I’ve been really inspired by my professors over the years, so I think that I would really enjoy doing a similar job doing research and teaching at the same time. It’s really fun trying to get someone to understand what really excites me, and then to get them excited about it, too. That’s what I’d like to do.
Q. What’s the advantage of studying science at a school like Vassar as opposed to a big research university?
At Vassar, you get really small classes. I’ve gotten to know my professors and the students very well, which really helps me learn because I’m more comfortable asking questions in that kind of setting. In terms of research, you can just talk to your professors. They have plenty of things they’re working on that you can get involved in, too. And at least in my department, they’re willing to bend over backwards to help you do what you want to do. That’s why I think it’s great to do science at Vassar. It’s really personal and intimate, and I think if you go to a big university, you’re sacrificing that. And also, the liberal arts context makes it much more interesting because, in earth science especially, we get to include issues of economics and sociology.

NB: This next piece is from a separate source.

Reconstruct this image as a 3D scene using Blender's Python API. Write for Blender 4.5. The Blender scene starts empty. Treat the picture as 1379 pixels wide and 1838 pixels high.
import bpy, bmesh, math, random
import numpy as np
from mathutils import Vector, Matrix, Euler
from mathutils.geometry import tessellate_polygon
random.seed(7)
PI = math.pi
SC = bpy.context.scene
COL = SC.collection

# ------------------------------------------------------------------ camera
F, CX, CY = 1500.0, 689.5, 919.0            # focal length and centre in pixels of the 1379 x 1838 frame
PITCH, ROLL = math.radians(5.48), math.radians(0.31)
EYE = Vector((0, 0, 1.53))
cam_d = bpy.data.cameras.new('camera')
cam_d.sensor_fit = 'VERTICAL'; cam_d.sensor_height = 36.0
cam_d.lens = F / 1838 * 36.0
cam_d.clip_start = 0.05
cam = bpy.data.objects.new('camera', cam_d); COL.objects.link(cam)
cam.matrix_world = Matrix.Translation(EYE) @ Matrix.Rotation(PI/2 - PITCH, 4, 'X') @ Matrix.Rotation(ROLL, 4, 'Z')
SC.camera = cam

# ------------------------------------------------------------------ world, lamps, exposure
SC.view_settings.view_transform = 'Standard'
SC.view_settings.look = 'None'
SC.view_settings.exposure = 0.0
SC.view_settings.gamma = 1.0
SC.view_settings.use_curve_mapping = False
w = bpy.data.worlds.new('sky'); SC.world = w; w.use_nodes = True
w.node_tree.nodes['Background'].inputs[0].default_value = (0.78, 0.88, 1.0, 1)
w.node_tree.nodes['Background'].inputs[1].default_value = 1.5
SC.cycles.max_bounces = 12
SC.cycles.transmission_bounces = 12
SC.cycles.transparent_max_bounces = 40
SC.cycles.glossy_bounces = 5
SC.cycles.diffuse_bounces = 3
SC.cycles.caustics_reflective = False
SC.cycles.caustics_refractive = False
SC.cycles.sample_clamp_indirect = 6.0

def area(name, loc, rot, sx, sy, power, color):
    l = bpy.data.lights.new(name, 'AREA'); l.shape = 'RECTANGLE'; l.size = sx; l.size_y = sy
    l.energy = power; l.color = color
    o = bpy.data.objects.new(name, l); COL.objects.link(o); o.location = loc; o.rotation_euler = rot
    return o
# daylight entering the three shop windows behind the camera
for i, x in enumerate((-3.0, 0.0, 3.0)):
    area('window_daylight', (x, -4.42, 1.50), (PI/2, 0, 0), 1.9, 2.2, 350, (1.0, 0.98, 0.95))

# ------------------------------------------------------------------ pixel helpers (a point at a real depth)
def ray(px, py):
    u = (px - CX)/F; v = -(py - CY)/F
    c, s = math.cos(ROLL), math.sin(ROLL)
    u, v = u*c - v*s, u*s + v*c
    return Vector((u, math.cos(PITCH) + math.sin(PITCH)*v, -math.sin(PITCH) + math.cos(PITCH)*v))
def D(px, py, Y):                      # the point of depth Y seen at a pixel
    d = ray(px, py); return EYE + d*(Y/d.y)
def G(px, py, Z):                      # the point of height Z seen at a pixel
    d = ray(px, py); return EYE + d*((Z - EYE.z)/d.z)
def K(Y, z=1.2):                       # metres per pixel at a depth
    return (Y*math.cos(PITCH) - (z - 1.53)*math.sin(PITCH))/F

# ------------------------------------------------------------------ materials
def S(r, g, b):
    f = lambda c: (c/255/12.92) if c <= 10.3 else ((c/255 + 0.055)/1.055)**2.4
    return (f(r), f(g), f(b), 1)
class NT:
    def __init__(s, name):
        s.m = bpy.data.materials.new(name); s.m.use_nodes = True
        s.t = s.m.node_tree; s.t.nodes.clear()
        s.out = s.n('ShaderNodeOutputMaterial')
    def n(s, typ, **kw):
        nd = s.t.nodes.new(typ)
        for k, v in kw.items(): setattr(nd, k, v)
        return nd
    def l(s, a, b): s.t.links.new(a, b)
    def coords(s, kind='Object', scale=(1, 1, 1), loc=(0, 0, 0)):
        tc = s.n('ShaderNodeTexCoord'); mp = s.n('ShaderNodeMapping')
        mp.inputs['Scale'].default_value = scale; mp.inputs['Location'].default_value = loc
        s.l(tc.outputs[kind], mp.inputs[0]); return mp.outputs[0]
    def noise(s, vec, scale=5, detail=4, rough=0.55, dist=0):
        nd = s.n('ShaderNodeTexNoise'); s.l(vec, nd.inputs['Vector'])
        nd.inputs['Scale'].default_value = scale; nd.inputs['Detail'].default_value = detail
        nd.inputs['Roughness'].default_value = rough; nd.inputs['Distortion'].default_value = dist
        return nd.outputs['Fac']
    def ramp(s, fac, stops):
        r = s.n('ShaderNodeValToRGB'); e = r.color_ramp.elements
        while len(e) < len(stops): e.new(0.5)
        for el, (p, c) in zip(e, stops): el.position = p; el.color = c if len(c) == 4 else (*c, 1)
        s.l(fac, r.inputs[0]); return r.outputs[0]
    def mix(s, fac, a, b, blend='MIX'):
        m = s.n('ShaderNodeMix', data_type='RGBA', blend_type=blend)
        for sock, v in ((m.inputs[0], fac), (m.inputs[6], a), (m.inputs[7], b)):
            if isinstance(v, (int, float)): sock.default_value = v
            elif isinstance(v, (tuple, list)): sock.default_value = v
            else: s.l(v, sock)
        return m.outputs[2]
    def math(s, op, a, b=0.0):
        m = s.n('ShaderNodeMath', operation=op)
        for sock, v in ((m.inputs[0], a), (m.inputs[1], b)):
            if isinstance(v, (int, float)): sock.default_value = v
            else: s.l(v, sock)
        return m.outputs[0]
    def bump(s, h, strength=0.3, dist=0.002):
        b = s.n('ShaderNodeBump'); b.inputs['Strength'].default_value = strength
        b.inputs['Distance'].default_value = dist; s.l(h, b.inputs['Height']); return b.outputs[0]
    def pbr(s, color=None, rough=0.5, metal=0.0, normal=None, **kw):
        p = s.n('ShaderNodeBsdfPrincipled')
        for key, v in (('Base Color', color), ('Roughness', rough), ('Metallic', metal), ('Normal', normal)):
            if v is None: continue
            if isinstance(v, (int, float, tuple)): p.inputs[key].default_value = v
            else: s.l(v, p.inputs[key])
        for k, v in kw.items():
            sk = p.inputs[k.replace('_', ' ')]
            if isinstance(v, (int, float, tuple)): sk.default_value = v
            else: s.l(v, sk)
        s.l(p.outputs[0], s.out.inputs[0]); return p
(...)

Q. How has Vassar changed you?
Well, I found it really hard to drive my freshman year because I found myself really distracted by the roadcuts! But seriously, I find myself thinking a lot more critically about the ideas that are presented to me. If I watch a television program about climate change or whatever it may be, I find that I always try to question it and say, how did they come to that conclusion, and is that valid? Why or why not? I find myself doing that constantly, really analyzing the whole situation. I want to arrive at my own decision on an issue rather than just be told that it’s this way.
Q. What’s your best class?
I really enjoy the class that I’m in right now, Stable Isotopes in Environmental Science. I took a course on paleoclimatology with Kirsten Menking—that was a wonderful course. I took another class with her on geomorphology, which was also great.
Q. What’s the best nonscience course you’ve taken?
It would most definitely be Art History 105-106. I loved it. I was actually thinking about getting an art history correlate, but I didn’t really have the time. I took the course my junior year, but if I had taken it a year or two before, I would have probably tried to do the correlate. It was something I had never studied before, and it was just so fascinating. One thing I really liked about it is that the course is taught by the whole department so you get a taste of each professor. And then you also have a discussion section, so you get to meet with a small group of people and go down into the art gallery and get a taste of analyzing paintings yourself rather than just listening to someone talk about them. I loved the Hudson River School paintings. The paintings are beautiful, and a lot of them have very interesting geology, so I just felt like I could really connect with those.
Q. Is it important for a scientist to have those other kinds of interests and experiences?
I think it’s really easy to corner yourself into one subject or one perspective. Science people and humanities people are constantly arguing about which one is more important. And they’re both essential because there are different aspects that make us human. There’s an expression aspect, which is predominant in literature and art and music and things like that, and there’s an analytical one that’s expressed in science and some of the other fields as well. To be a whole person, you need both.
Q. What have you gotten at Vassar that you wouldn’t have gotten elsewhere?
The first thing that comes to mind is just the relationships I have with my fellow majors and my professors. I think that’s an incredible thing. It feels like a family. I don’t know if you get that in other places as well—maybe if it’s an environment similar to Vassar’s. I don’t think it’s something you get in an environment where there’s a TA in front of two or three hundred people. I can’t imagine myself in that setting, because I always want to ask questions, and I want to go out in the field and collect things and touch them and experience them and measure them.